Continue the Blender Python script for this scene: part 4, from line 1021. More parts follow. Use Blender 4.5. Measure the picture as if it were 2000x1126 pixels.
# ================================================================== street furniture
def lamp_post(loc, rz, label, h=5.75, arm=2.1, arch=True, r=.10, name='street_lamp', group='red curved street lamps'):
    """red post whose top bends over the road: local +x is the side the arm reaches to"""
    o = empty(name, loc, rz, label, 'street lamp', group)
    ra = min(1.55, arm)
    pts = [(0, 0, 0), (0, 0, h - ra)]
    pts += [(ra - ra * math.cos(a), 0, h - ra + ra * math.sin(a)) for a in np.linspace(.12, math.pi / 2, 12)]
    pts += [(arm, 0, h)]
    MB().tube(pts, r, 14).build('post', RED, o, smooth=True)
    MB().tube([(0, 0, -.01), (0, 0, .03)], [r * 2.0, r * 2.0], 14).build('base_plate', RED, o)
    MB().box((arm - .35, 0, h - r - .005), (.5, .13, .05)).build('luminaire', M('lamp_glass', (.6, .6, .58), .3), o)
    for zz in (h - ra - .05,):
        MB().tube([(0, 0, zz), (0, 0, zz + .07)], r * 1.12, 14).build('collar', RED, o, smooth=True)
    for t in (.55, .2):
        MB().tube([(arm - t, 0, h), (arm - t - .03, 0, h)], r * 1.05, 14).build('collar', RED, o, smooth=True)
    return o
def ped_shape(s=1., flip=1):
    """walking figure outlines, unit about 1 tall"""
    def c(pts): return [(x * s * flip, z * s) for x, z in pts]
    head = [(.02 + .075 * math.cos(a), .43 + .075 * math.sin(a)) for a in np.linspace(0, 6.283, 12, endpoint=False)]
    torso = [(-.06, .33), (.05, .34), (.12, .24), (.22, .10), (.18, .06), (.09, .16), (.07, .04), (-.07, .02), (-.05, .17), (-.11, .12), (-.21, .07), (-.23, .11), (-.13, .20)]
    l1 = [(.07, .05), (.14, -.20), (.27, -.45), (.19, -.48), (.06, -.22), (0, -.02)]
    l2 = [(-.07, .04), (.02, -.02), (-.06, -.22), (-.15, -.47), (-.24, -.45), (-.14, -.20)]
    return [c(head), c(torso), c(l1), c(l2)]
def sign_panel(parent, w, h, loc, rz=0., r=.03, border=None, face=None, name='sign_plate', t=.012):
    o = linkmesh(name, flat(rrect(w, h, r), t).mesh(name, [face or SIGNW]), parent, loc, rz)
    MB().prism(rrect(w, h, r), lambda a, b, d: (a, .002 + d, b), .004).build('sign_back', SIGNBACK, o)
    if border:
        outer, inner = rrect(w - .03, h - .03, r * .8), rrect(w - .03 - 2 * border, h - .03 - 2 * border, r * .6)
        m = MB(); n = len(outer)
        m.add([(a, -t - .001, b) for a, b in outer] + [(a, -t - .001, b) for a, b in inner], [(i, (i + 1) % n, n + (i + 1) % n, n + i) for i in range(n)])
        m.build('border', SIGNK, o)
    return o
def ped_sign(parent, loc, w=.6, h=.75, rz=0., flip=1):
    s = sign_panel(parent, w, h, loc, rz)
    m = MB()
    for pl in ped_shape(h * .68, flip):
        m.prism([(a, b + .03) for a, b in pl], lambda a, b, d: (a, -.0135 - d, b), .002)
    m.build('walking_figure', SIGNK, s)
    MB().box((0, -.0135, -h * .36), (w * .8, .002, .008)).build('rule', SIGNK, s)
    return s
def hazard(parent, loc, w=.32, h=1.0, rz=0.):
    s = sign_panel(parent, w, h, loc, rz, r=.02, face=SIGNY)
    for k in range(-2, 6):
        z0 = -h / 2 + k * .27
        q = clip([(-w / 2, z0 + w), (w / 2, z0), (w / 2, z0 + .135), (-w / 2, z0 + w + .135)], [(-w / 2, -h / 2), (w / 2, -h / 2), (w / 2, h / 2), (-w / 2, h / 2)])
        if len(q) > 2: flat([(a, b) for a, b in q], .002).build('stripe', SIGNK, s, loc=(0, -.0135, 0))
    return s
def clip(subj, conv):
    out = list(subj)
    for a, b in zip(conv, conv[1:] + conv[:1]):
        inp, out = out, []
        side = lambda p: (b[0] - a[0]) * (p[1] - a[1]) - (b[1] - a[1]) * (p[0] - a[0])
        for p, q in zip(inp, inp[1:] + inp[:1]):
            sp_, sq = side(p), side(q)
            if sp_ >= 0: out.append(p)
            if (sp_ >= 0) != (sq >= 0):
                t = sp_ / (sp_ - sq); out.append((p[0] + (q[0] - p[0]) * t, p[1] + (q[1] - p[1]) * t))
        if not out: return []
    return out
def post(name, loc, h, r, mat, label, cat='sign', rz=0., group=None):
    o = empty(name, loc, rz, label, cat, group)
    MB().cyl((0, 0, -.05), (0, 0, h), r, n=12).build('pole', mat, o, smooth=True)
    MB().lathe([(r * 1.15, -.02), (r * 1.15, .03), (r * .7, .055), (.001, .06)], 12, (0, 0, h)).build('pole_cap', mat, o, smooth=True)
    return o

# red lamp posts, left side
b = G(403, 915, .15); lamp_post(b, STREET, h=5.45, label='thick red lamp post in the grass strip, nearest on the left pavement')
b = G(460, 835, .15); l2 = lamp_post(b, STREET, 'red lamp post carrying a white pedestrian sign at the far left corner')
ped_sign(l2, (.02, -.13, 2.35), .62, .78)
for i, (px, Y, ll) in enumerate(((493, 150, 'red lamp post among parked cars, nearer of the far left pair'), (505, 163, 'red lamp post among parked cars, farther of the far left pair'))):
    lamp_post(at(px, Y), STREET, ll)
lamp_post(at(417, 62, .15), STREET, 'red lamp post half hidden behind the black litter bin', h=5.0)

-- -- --

• **What you have to do**
Recite the full listing above exactly.

• **Answer to this problem**
Continue the Blender Python script for this scene: part 4, from line 1021. More parts follow. Use Blender 4.5. Measure the picture as if it were 2000x1126 pixels.
# ================================================================== street furniture
def lamp_post(loc, rz, label, h=5.75, arm=2.1, arch=True, r=.10, name='street_lamp', group='red curved street lamps'):
    """red post whose top bends over the road: local +x is the side the arm reaches to"""
    o = empty(name, loc, rz, label, 'street lamp', group)
    ra = min(1.55, arm)
    pts = [(0, 0, 0), (0, 0, h - ra)]
    pts += [(ra - ra * math.cos(a), 0, h - ra + ra * math.sin(a)) for a in np.linspace(.12, math.pi / 2, 12)]
    pts += [(arm, 0, h)]
    MB().tube(pts, r, 14).build('post', RED, o, smooth=True)
    MB().tube([(0, 0, -.01), (0, 0, .03)], [r * 2.0, r * 2.0], 14).build('base_plate', RED, o)
    MB().box((arm - .35, 0, h - r - .005), (.5, .13, .05)).build('luminaire', M('lamp_glass', (.6, .6, .58), .3), o)
    for zz in (h - ra - .05,):
        MB().tube([(0, 0, zz), (0, 0, zz + .07)], r * 1.12, 14).build('collar', RED, o, smooth=True)
    for t in (.55, .2):
        MB().tube([(arm - t, 0, h), (arm - t - .03, 0, h)], r * 1.05, 14).build('collar', RED, o, smooth=True)
    return o
def ped_shape(s=1., flip=1):
    """walking figure outlines, unit about 1 tall"""
    def c(pts): return [(x * s * flip, z * s) for x, z in pts]
    head = [(.02 + .075 * math.cos(a), .43 + .075 * math.sin(a)) for a in np.linspace(0, 6.283, 12, endpoint=False)]
    torso = [(-.06, .33), (.05, .34), (.12, .24), (.22, .10), (.18, .06), (.09, .16), (.07, .04), (-.07, .02), (-.05, .17), (-.11, .12), (-.21, .07), (-.23, .11), (-.13, .20)]
    l1 = [(.07, .05), (.14, -.20), (.27, -.45), (.19, -.48), (.06, -.22), (0, -.02)]
    l2 = [(-.07, .04), (.02, -.02), (-.06, -.22), (-.15, -.47), (-.24, -.45), (-.14, -.20)]
    return [c(head), c(torso), c(l1), c(l2)]
def sign_panel(parent, w, h, loc, rz=0., r=.03, border=None, face=None, name='sign_plate', t=.012):
    o = linkmesh(name, flat(rrect(w, h, r), t).mesh(name, [face or SIGNW]), parent, loc, rz)
    MB().prism(rrect(w, h, r), lambda a, b, d: (a, .002 + d, b), .004).build('sign_back', SIGNBACK, o)
    if border:
        outer, inner = rrect(w - .03, h - .03, r * .8), rrect(w - .03 - 2 * border, h - .03 - 2 * border, r * .6)
        m = MB(); n = len(outer)
        m.add([(a, -t - .001, b) for a, b in outer] + [(a, -t - .001, b) for a, b in inner], [(i, (i + 1) % n, n + (i + 1) % n, n + i) for i in range(n)])
        m.build('border', SIGNK, o)
    return o
def ped_sign(parent, loc, w=.6, h=.75, rz=0., flip=1):
    s = sign_panel(parent, w, h, loc, rz)
    m = MB()
    for pl in ped_shape(h * .68, flip):
        m.prism([(a, b + .03) for a, b in pl], lambda a, b, d: (a, -.0135 - d, b), .002)
    m.build('walking_figure', SIGNK, s)
    MB().box((0, -.0135, -h * .36), (w * .8, .002, .008)).build('rule', SIGNK, s)
    return s
def hazard(parent, loc, w=.32, h=1.0, rz=0.):
    s = sign_panel(parent, w, h, loc, rz, r=.02, face=SIGNY)
    for k in range(-2, 6):
        z0 = -h / 2 + k * .27
        q = clip([(-w / 2, z0 + w), (w / 2, z0), (w / 2, z0 + .135), (-w / 2, z0 + w + .135)], [(-w / 2, -h / 2), (w / 2, -h / 2), (w / 2, h / 2), (-w / 2, h / 2)])
        if len(q) > 2: flat([(a, b) for a, b in q], .002).build('stripe', SIGNK, s, loc=(0, -.0135, 0))
    return s
def clip(subj, conv):
    out = list(subj)
    for a, b in zip(conv, conv[1:] + conv[:1]):
        inp, out = out, []
        side = lambda p: (b[0] - a[0]) * (p[1] - a[1]) - (b[1] - a[1]) * (p[0] - a[0])
        for p, q in zip(inp, inp[1:] + inp[:1]):
            sp_, sq = side(p), side(q)
            if sp_ >= 0: out.append(p)
            if (sp_ >= 0) != (sq >= 0):
                t = sp_ / (sp_ - sq); out.append((p[0] + (q[0] - p[0]) * t, p[1] + (q[1] - p[1]) * t))
        if not out: return []
    return out
def post(name, loc, h, r, mat, label, cat='sign', rz=0., group=None):
    o = empty(name, loc, rz, label, cat, group)
    MB().cyl((0, 0, -.05), (0, 0, h), r, n=12).build('pole', mat, o, smooth=True)
    MB().lathe([(r * 1.15, -.02), (r * 1.15, .03), (r * .7, .055), (.001, .06)], 12, (0, 0, h)).build('pole_cap', mat, o, smooth=True)
    return o

# red lamp posts, left side
b = G(403, 915, .15); lamp_post(b, STREET, h=5.45, label='thick red lamp post in the grass strip, nearest on the left pavement')
b = G(460, 835, .15); l2 = lamp_post(b, STREET, 'red lamp post carrying a white pedestrian sign at the far left corner')
ped_sign(l2, (.02, -.13, 2.35), .62, .78)
for i, (px, Y, ll) in enumerate(((493, 150, 'red lamp post among parked cars, nearer of the far left pair'), (505, 163, 'red lamp post among parked cars, farther of the far left pair'))):
    lamp_post(at(px, Y), STREET, ll)
lamp_post(at(417, 62, .15), STREET, 'red lamp post half hidden behind the black litter bin', h=5.0)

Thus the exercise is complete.